CaO doped ZnO–Bi2O3 varistors: Grain growth mechanism, structure and electrical properties

Abstract

In this study, the impact of CaO doping on the microstructure, phase and electrical properties of the ZnO–Bi2O3 system was studied. The powder was synthesized by the solution combustion route. Reduction in the crystallite size of ZnO from 23 nm to 17 nm of the powder sample with CaO doping was noted. Conventional sintering was used to consolidate the powders. Solid state reacted compositions revealed, from X-ray diffraction, formation of two phases (a) Ca4Bi6O13 at 750 °C and (b) Ca0.89Bi3.11O5.56 at 900 °C. An increase in density from 4.21 to 5.45 gcc−1 and a decrease in grain size from 4.50 to 1.54 μm with increasing CaO doping were also observed. A grain growth mechanism in the ZnO–Bi2O3–CaO system was proposed.
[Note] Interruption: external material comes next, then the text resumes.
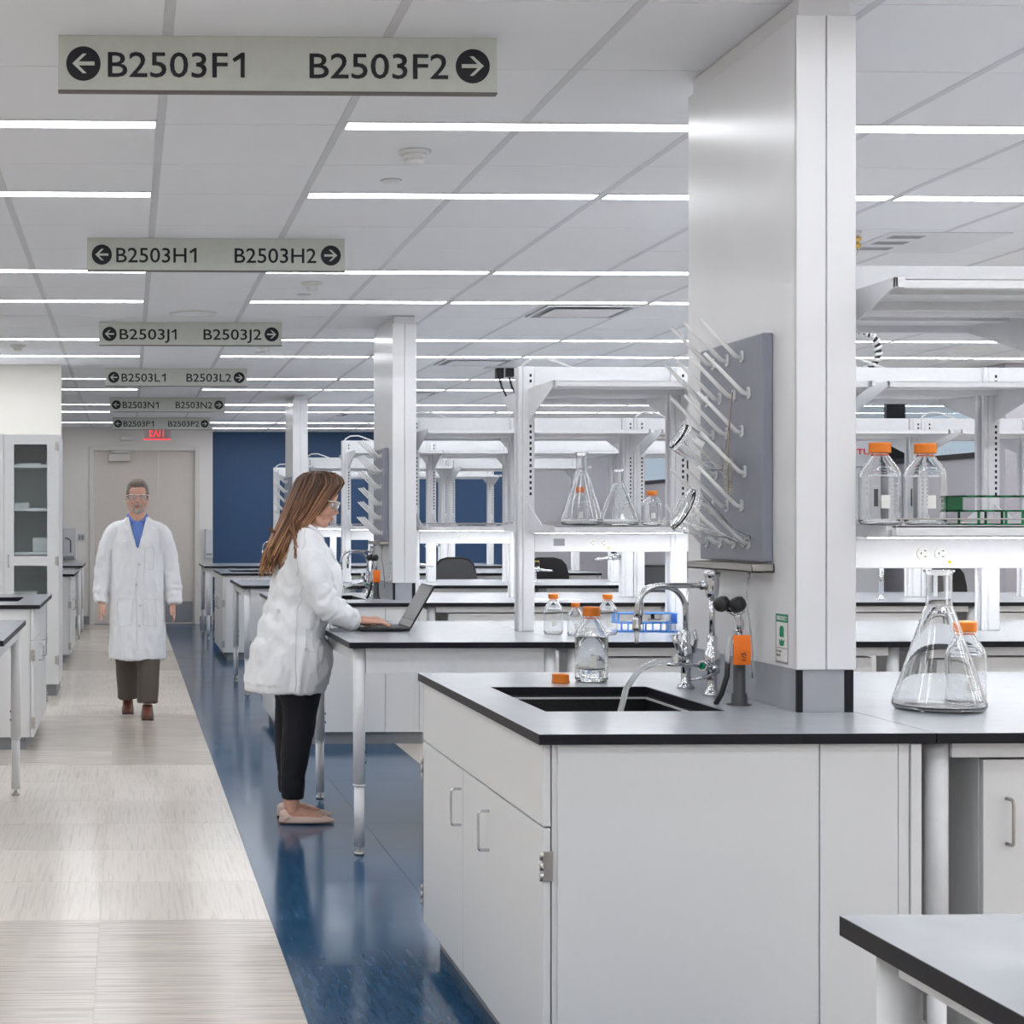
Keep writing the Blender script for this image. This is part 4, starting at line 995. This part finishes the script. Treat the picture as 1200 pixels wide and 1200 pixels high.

The breakdown field increased up to 1 wt % CaO (27 kV cm−1) and after that decreased. Impedance spectroscopic investigation, in the temperature range of 100300 °C and frequency range of 0.1 Hz -1M Hz, exhibited two relaxations. These were attributed to defects formed. The two-stage activation energy of conductivity was noticed, which was similar to that observed in complex ZnO varistor systems.